Local, national and international outrage ensued.

Mississippi offers no discrimination protections to gay and lesbian residents. Its ban on adoptions by same-sex couples was the last one in the nation. And in 2004, when 11 states passed referendums barring same-sex marriages, Mississippi voted the most strongly against the unions, at 86 percent.

So, although there have been no reported problems in the state with same-sex-marriage licenses being issued, the bill hit a nerve.

“The fear is greater here than in other places,” said Paloma Wu, legal director for the state American Civil Liberties Union, which filed one of the challenges against the law.

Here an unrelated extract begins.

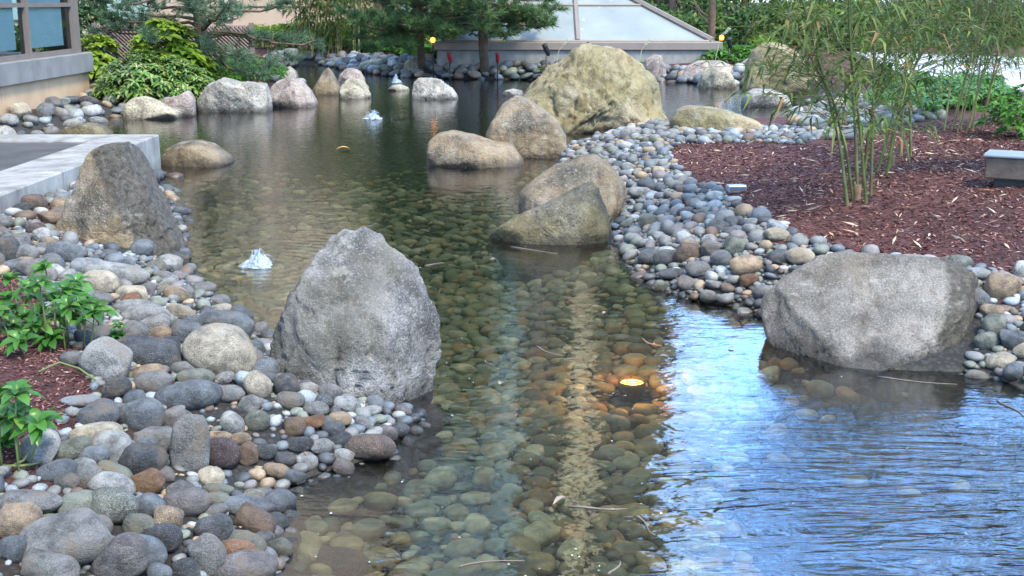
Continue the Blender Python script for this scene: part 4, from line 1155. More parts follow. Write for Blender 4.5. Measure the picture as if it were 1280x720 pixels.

State business leaders decried it, newspaper editorials railed against it, and nonprofits, activists and individuals — gay, straight and transgender — filed suit.

In a further symbol of change, Reeves, the judge hearing the case, is an African American who was born in 1964 and grew up in tiny Yazoo City. He obtained his undergraduate degree at Jackson State University, a historically black institution a few blocks from the Capitol building, and was eventually nominated to the bench in 2010 by the nation’s first black president.

His rulings on same-sex marriage have stymied the most powerful politicians in the state — all white men who grew up here, like he did, in the waning days of segregation.

Joseph R. Murray II, a New Jersey native and once a lawyer for the ultra-conservative American Family Association, based in Tupelo, Miss., later came out as gay. He married in Mississippi last year (without incident), practices law in Ripley (population 5,000), and counts himself as a devout Catholic and Donald Trump supporter. He recently wrote a commentary for the Clarion-Ledger, the state’s largest newspaper, mocking Republican state leaders for being “obsessed” with homosexuality.

“The politics are just so blatant” in the legislature, he said in an interview. “This bill, it’s the death throes of the religious right that doesn’t know what to do with itself now that it’s lost, and lost miserably. They took all those $5 and $10 donations from little old ladies, and what have they got to show for it?”